The Emirates will announce April prices on March 31. They are set monthly by a government committee and are linked to global oil benchmarks.

“Fuel prices in the UAE are likely to increase next month, or at the very least remain at elevated levels, primarily driven by continuing geopolitical tensions in the Middle East, particularly if no near-term de-escalation agreement is reached,” Rania Gule, senior market analyst at XS.com, said.

In March, Super 98, a high-octane premium grade used in sports cars and luxury vehicles, rose 5.7 per cent to Dh2.59 a litre.

Special 95, the standard grade for everyday passenger cars, gained 6.4 per cent to Dh2.48.

E-Plus 91, used in low-compression engines and commercial fleets including taxis, climbed 6.2 per cent to Dh2.40. Diesel rose 7.9 per cent to Dh2.72.

Prices had fallen in January and February after spiking in December, when Super 98 reached Dh2.70, Special 95 Dh2.58 and diesel Dh2.85.

Brent, the benchmark for two-thirds of the world’s seaborne crude, rose 3.8 per cent to $106.20 a barrel as of 2:03pm UAE time on Thursday. West Texas Intermediate, the US gauge, gained 3.7 per cent to $93.64.

Oil has surged since war broke out on February 28, after Iran struck energy facilities across Qatar, the UAE and Saudi Arabia in retaliation for US-Israeli strikes on Tehran that killed supreme leader Ayatollah Ali Khamenei.

Brent hit $119 a barrel in mid-March after supply outages across the region, which supplies 20 million barrels a day of oil through Hormuz, equivalent to a fifth of the world's oil.

Qatar, which accounts for a fifth of the world’s liquefied natural gas, also uses the strait exclusively to sell its fuel. Iranian targets included Qatar's Ras Laffan industrial hub, home to the world’s largest liquefaction centre, Kuwait's Mina Al Ahmadi refinery and the Shah gasfield in the UAE. The disruption has rippled well beyond the Middle East, with India, Asia's second-largest economy, facing acute fuel shortages as supply from the region is restricted.

Iranian state media reported on Wednesday evening that Tehran rejected a 15-point US ceasefire proposal, pushing prices higher.

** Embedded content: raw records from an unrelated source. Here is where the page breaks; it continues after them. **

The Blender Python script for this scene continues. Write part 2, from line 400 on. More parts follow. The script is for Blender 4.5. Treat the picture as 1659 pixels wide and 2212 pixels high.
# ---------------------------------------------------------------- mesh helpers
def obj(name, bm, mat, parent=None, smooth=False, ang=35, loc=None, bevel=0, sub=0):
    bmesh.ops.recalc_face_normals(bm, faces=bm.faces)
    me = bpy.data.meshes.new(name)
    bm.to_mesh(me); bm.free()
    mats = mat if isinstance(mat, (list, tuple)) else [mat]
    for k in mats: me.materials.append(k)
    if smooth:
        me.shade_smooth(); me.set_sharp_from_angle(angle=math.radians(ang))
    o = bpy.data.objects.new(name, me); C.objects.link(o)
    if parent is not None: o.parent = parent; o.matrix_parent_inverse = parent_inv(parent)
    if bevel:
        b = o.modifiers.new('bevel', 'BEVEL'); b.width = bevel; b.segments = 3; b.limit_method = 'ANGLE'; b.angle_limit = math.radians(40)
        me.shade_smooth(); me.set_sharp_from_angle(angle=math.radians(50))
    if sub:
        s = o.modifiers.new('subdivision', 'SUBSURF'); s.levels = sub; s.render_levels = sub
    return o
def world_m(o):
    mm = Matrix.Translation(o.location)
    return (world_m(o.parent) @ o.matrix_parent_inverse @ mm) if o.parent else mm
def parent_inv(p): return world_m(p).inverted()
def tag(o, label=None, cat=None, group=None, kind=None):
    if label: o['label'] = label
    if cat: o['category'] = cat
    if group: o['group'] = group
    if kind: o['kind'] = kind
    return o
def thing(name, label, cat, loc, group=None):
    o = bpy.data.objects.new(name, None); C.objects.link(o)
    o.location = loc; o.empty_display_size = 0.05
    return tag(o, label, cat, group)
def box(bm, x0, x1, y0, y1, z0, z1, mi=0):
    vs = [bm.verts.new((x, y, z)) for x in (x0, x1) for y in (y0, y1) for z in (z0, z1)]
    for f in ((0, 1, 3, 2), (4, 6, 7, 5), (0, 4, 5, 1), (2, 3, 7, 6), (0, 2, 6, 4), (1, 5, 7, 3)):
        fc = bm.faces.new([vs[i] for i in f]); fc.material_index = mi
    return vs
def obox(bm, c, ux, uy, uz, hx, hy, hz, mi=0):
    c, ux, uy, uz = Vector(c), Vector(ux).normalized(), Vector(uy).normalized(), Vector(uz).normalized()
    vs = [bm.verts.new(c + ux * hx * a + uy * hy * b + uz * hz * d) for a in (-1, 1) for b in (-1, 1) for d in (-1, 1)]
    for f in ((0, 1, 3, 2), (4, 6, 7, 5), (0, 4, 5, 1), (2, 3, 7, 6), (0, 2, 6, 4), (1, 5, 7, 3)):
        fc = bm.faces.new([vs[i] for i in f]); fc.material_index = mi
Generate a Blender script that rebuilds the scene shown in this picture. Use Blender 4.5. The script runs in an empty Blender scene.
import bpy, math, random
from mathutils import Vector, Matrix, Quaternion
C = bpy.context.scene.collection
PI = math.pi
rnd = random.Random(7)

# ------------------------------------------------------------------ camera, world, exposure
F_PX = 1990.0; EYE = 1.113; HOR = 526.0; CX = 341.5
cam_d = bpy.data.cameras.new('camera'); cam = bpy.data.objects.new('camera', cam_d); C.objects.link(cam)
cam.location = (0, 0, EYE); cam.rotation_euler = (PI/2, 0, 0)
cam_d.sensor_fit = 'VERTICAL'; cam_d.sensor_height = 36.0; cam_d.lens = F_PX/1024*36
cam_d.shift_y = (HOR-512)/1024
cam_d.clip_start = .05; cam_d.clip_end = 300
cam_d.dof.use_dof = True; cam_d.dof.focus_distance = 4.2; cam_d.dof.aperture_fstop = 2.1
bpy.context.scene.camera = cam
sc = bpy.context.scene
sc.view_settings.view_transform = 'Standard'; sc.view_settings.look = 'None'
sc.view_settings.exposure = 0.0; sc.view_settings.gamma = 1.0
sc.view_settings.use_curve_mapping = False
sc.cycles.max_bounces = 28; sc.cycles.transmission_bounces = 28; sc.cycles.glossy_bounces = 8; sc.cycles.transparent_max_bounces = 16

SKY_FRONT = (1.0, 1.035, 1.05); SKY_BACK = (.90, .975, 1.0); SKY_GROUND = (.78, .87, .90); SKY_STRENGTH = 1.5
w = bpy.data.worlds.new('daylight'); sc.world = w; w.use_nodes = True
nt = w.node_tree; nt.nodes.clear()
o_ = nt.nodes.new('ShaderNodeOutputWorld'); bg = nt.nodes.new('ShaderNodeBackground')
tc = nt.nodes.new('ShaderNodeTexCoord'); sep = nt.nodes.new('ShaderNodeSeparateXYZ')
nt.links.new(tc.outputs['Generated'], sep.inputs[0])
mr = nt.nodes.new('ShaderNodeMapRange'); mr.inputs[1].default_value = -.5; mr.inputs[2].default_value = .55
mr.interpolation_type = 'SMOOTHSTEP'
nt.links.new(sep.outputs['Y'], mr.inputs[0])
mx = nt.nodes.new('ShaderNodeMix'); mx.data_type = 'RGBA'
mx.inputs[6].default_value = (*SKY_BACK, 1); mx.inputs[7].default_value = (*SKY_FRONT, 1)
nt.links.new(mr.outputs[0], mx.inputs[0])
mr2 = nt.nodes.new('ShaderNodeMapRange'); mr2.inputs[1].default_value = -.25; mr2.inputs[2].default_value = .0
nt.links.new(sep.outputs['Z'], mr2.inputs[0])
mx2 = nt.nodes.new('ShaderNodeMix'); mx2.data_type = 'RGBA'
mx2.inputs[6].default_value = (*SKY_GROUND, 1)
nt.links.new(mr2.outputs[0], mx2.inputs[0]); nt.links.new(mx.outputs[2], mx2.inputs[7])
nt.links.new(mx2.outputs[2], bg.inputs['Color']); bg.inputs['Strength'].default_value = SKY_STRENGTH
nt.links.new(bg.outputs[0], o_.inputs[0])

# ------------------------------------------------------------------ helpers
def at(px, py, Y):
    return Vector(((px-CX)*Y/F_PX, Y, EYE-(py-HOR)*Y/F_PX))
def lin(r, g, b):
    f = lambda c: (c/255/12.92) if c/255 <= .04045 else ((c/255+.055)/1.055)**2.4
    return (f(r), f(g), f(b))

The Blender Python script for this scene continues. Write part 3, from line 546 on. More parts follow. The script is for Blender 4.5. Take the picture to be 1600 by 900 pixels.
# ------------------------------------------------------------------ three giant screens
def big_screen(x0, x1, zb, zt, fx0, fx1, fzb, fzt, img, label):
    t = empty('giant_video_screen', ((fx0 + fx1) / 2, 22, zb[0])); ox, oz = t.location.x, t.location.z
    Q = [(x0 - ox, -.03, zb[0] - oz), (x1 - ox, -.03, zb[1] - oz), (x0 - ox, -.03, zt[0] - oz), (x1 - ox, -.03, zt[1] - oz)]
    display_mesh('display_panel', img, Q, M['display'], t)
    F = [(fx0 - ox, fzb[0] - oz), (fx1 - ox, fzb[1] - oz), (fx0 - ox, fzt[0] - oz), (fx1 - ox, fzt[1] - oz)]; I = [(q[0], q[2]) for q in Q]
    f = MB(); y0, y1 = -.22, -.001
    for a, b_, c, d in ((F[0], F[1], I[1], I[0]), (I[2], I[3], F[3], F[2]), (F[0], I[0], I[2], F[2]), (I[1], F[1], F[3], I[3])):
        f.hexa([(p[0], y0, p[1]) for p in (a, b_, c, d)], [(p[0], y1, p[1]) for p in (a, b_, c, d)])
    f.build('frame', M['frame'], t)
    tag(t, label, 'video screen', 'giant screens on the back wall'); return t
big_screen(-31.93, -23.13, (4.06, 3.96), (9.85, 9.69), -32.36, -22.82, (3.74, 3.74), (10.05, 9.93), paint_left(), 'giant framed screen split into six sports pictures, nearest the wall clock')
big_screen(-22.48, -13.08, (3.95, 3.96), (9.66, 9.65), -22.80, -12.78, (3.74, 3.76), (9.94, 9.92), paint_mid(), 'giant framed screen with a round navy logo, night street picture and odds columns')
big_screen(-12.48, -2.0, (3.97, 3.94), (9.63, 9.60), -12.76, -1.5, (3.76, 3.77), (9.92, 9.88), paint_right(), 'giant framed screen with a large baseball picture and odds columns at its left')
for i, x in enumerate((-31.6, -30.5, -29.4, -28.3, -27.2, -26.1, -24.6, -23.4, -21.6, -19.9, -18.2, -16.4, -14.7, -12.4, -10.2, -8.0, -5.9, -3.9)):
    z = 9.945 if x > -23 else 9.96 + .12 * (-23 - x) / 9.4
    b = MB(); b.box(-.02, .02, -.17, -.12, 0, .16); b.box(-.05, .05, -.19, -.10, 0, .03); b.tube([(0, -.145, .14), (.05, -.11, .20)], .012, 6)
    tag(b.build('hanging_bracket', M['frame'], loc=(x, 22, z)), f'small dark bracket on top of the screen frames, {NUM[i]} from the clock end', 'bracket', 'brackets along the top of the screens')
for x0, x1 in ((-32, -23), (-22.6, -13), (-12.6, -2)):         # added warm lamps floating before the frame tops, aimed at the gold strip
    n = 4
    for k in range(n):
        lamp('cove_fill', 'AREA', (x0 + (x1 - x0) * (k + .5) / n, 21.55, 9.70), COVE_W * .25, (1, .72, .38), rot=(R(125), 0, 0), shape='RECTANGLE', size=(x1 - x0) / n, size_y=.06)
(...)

US President Donald Trump had earlier said Iran agreed not to pursue a nuclear weapon, as negotiations between the two sides continue.

“The key variable remains the Strait of Hormuz,” said Neil Crosby, assistant vice president of oil analytics at Sparta. “Until there is clear and sustained evidence that flows through the strait have normalised, the market cannot be considered stable. Even if flows resume, the system will take weeks, if not months, to return to anything resembling normal conditions.”

Mr Crosby added that restoring supply chains will take time due to the impact on oil refineries, global inventories and movement of vessels, and that oil may still be underpriced relative to the scale and duration of the disruption.

Dr Sultan Al Jaber, Minister of Industry and Advanced Technology and Group Chief Executive of Adnoc, speaking virtually at CERAWeek by S&P Global in Houston, called the blockade “economic terrorism against every nation.”

“Weaponising the Strait of Hormuz is not an act of aggression against one nation; it's economic terrorism against every nation. No country should be allowed to hold Hormuz hostage,” Dr Al Jaber said.

Ms Gule said UAE inflation is likely to remain within a 3-to-4 per cent range despite higher fuel and transport costs. “This relatively contained impact reflects the structural strengths of the UAE economy, including its diversification, efficient infrastructure, and flexible economic policies,” she said.